## WORK TO DO:
Output the data that follows exactly, line for line.

## DATA SEGMENT:
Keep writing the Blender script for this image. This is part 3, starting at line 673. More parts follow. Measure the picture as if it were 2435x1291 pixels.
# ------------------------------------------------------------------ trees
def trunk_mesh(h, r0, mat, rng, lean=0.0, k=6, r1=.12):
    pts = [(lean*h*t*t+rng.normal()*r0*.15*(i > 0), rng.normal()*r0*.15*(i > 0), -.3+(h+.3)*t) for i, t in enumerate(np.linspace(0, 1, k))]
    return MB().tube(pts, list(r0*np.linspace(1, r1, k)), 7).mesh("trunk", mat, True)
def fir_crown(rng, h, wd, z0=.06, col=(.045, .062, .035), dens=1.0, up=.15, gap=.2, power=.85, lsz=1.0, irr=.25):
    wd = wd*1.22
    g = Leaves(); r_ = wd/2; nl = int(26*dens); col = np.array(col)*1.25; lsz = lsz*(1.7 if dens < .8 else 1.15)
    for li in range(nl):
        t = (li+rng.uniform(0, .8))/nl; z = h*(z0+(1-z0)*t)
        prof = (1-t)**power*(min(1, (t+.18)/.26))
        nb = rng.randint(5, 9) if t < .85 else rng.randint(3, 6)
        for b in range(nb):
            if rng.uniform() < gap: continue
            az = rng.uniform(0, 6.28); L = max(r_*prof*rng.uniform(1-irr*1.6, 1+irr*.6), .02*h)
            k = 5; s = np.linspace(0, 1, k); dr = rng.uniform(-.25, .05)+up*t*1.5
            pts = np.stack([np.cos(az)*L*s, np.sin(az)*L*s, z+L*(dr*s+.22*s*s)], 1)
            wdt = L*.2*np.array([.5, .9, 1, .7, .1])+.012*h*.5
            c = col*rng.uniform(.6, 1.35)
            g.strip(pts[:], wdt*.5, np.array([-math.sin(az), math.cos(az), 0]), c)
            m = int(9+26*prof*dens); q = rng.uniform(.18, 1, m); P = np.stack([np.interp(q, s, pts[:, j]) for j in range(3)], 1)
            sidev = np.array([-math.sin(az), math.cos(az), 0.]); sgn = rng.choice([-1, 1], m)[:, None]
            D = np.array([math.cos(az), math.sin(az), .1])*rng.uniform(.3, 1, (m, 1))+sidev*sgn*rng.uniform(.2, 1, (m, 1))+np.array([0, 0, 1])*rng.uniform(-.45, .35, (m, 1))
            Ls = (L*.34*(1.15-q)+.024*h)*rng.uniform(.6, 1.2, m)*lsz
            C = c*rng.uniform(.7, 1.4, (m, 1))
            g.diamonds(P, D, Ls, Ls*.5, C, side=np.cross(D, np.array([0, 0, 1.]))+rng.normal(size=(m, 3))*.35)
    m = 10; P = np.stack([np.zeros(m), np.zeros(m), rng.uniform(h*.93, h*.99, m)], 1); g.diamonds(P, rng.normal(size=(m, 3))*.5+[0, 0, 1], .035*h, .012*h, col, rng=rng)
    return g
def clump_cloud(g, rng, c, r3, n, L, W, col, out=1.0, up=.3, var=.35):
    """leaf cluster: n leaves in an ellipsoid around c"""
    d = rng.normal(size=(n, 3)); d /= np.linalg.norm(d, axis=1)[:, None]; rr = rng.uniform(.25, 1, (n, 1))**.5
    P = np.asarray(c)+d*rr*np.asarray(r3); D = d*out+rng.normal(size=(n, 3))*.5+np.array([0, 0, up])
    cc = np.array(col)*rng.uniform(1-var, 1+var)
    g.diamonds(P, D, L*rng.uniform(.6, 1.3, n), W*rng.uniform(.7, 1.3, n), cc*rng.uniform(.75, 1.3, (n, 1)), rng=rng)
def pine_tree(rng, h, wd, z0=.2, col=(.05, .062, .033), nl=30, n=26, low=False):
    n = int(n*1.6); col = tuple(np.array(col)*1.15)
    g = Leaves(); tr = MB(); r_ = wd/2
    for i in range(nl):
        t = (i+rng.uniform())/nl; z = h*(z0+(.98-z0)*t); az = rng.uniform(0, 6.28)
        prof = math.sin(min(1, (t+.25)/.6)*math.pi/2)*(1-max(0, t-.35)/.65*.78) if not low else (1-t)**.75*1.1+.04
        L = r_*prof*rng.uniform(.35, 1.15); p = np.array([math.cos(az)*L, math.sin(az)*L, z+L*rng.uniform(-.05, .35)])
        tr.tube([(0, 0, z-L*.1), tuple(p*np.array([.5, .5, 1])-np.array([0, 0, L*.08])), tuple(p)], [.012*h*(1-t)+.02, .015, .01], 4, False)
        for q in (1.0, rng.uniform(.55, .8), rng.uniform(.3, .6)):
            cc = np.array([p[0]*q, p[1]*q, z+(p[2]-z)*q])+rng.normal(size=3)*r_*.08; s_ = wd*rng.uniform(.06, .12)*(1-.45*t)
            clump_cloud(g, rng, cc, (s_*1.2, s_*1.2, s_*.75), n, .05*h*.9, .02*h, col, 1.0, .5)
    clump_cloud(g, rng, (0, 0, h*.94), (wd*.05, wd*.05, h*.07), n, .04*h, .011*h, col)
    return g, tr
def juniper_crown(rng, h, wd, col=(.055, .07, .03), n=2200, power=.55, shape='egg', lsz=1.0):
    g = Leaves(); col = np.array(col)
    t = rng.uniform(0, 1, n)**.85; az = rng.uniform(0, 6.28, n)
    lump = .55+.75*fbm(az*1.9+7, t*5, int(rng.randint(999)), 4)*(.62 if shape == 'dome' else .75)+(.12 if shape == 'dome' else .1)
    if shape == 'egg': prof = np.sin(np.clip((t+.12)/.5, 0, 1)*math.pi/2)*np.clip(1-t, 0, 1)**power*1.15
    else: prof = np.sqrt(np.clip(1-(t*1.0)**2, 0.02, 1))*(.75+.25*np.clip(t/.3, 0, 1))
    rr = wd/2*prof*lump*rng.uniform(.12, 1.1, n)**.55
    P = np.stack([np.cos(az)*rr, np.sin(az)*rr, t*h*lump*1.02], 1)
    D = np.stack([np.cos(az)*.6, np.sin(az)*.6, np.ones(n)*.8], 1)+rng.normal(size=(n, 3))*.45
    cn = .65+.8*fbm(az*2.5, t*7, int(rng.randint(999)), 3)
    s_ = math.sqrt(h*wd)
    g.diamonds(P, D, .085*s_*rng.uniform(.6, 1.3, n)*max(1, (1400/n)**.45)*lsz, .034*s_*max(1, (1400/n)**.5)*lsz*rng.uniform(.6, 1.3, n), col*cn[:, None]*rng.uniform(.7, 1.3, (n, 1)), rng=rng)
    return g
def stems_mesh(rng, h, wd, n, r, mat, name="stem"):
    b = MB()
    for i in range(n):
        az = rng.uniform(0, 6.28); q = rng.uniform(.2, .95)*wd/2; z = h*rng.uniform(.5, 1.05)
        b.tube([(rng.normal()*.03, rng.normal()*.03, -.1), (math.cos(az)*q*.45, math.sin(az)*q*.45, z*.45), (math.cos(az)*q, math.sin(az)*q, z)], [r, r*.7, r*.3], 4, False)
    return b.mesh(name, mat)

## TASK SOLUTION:
Keep writing the Blender script for this image. This is part 3, starting at line 673. More parts follow. Measure the picture as if it were 2435x1291 pixels.
# ------------------------------------------------------------------ trees
def trunk_mesh(h, r0, mat, rng, lean=0.0, k=6, r1=.12):
    pts = [(lean*h*t*t+rng.normal()*r0*.15*(i > 0), rng.normal()*r0*.15*(i > 0), -.3+(h+.3)*t) for i, t in enumerate(np.linspace(0, 1, k))]
    return MB().tube(pts, list(r0*np.linspace(1, r1, k)), 7).mesh("trunk", mat, True)
def fir_crown(rng, h, wd, z0=.06, col=(.045, .062, .035), dens=1.0, up=.15, gap=.2, power=.85, lsz=1.0, irr=.25):
    wd = wd*1.22
    g = Leaves(); r_ = wd/2; nl = int(26*dens); col = np.array(col)*1.25; lsz = lsz*(1.7 if dens < .8 else 1.15)
    for li in range(nl):
        t = (li+rng.uniform(0, .8))/nl; z = h*(z0+(1-z0)*t)
        prof = (1-t)**power*(min(1, (t+.18)/.26))
        nb = rng.randint(5, 9) if t < .85 else rng.randint(3, 6)
        for b in range(nb):
            if rng.uniform() < gap: continue
            az = rng.uniform(0, 6.28); L = max(r_*prof*rng.uniform(1-irr*1.6, 1+irr*.6), .02*h)
            k = 5; s = np.linspace(0, 1, k); dr = rng.uniform(-.25, .05)+up*t*1.5
            pts = np.stack([np.cos(az)*L*s, np.sin(az)*L*s, z+L*(dr*s+.22*s*s)], 1)
            wdt = L*.2*np.array([.5, .9, 1, .7, .1])+.012*h*.5
            c = col*rng.uniform(.6, 1.35)
            g.strip(pts[:], wdt*.5, np.array([-math.sin(az), math.cos(az), 0]), c)
            m = int(9+26*prof*dens); q = rng.uniform(.18, 1, m); P = np.stack([np.interp(q, s, pts[:, j]) for j in range(3)], 1)
            sidev = np.array([-math.sin(az), math.cos(az), 0.]); sgn = rng.choice([-1, 1], m)[:, None]
            D = np.array([math.cos(az), math.sin(az), .1])*rng.uniform(.3, 1, (m, 1))+sidev*sgn*rng.uniform(.2, 1, (m, 1))+np.array([0, 0, 1])*rng.uniform(-.45, .35, (m, 1))
            Ls = (L*.34*(1.15-q)+.024*h)*rng.uniform(.6, 1.2, m)*lsz
            C = c*rng.uniform(.7, 1.4, (m, 1))
            g.diamonds(P, D, Ls, Ls*.5, C, side=np.cross(D, np.array([0, 0, 1.]))+rng.normal(size=(m, 3))*.35)
    m = 10; P = np.stack([np.zeros(m), np.zeros(m), rng.uniform(h*.93, h*.99, m)], 1); g.diamonds(P, rng.normal(size=(m, 3))*.5+[0, 0, 1], .035*h, .012*h, col, rng=rng)
    return g
def clump_cloud(g, rng, c, r3, n, L, W, col, out=1.0, up=.3, var=.35):
    """leaf cluster: n leaves in an ellipsoid around c"""
    d = rng.normal(size=(n, 3)); d /= np.linalg.norm(d, axis=1)[:, None]; rr = rng.uniform(.25, 1, (n, 1))**.5
    P = np.asarray(c)+d*rr*np.asarray(r3); D = d*out+rng.normal(size=(n, 3))*.5+np.array([0, 0, up])
    cc = np.array(col)*rng.uniform(1-var, 1+var)
    g.diamonds(P, D, L*rng.uniform(.6, 1.3, n), W*rng.uniform(.7, 1.3, n), cc*rng.uniform(.75, 1.3, (n, 1)), rng=rng)
def pine_tree(rng, h, wd, z0=.2, col=(.05, .062, .033), nl=30, n=26, low=False):
    n = int(n*1.6); col = tuple(np.array(col)*1.15)
    g = Leaves(); tr = MB(); r_ = wd/2
    for i in range(nl):
        t = (i+rng.uniform())/nl; z = h*(z0+(.98-z0)*t); az = rng.uniform(0, 6.28)
        prof = math.sin(min(1, (t+.25)/.6)*math.pi/2)*(1-max(0, t-.35)/.65*.78) if not low else (1-t)**.75*1.1+.04
        L = r_*prof*rng.uniform(.35, 1.15); p = np.array([math.cos(az)*L, math.sin(az)*L, z+L*rng.uniform(-.05, .35)])
        tr.tube([(0, 0, z-L*.1), tuple(p*np.array([.5, .5, 1])-np.array([0, 0, L*.08])), tuple(p)], [.012*h*(1-t)+.02, .015, .01], 4, False)
        for q in (1.0, rng.uniform(.55, .8), rng.uniform(.3, .6)):
            cc = np.array([p[0]*q, p[1]*q, z+(p[2]-z)*q])+rng.normal(size=3)*r_*.08; s_ = wd*rng.uniform(.06, .12)*(1-.45*t)
            clump_cloud(g, rng, cc, (s_*1.2, s_*1.2, s_*.75), n, .05*h*.9, .02*h, col, 1.0, .5)
    clump_cloud(g, rng, (0, 0, h*.94), (wd*.05, wd*.05, h*.07), n, .04*h, .011*h, col)
    return g, tr
def juniper_crown(rng, h, wd, col=(.055, .07, .03), n=2200, power=.55, shape='egg', lsz=1.0):
    g = Leaves(); col = np.array(col)
    t = rng.uniform(0, 1, n)**.85; az = rng.uniform(0, 6.28, n)
    lump = .55+.75*fbm(az*1.9+7, t*5, int(rng.randint(999)), 4)*(.62 if shape == 'dome' else .75)+(.12 if shape == 'dome' else .1)
    if shape == 'egg': prof = np.sin(np.clip((t+.12)/.5, 0, 1)*math.pi/2)*np.clip(1-t, 0, 1)**power*1.15
    else: prof = np.sqrt(np.clip(1-(t*1.0)**2, 0.02, 1))*(.75+.25*np.clip(t/.3, 0, 1))
    rr = wd/2*prof*lump*rng.uniform(.12, 1.1, n)**.55
    P = np.stack([np.cos(az)*rr, np.sin(az)*rr, t*h*lump*1.02], 1)
    D = np.stack([np.cos(az)*.6, np.sin(az)*.6, np.ones(n)*.8], 1)+rng.normal(size=(n, 3))*.45
    cn = .65+.8*fbm(az*2.5, t*7, int(rng.randint(999)), 3)
    s_ = math.sqrt(h*wd)
    g.diamonds(P, D, .085*s_*rng.uniform(.6, 1.3, n)*max(1, (1400/n)**.45)*lsz, .034*s_*max(1, (1400/n)**.5)*lsz*rng.uniform(.6, 1.3, n), col*cn[:, None]*rng.uniform(.7, 1.3, (n, 1)), rng=rng)
    return g
def stems_mesh(rng, h, wd, n, r, mat, name="stem"):
    b = MB()
    for i in range(n):
        az = rng.uniform(0, 6.28); q = rng.uniform(.2, .95)*wd/2; z = h*rng.uniform(.5, 1.05)
        b.tube([(rng.normal()*.03, rng.normal()*.03, -.1), (math.cos(az)*q*.45, math.sin(az)*q*.45, z*.45), (math.cos(az)*q, math.sin(az)*q, z)], [r, r*.7, r*.3], 4, False)
    return b.mesh(name, mat)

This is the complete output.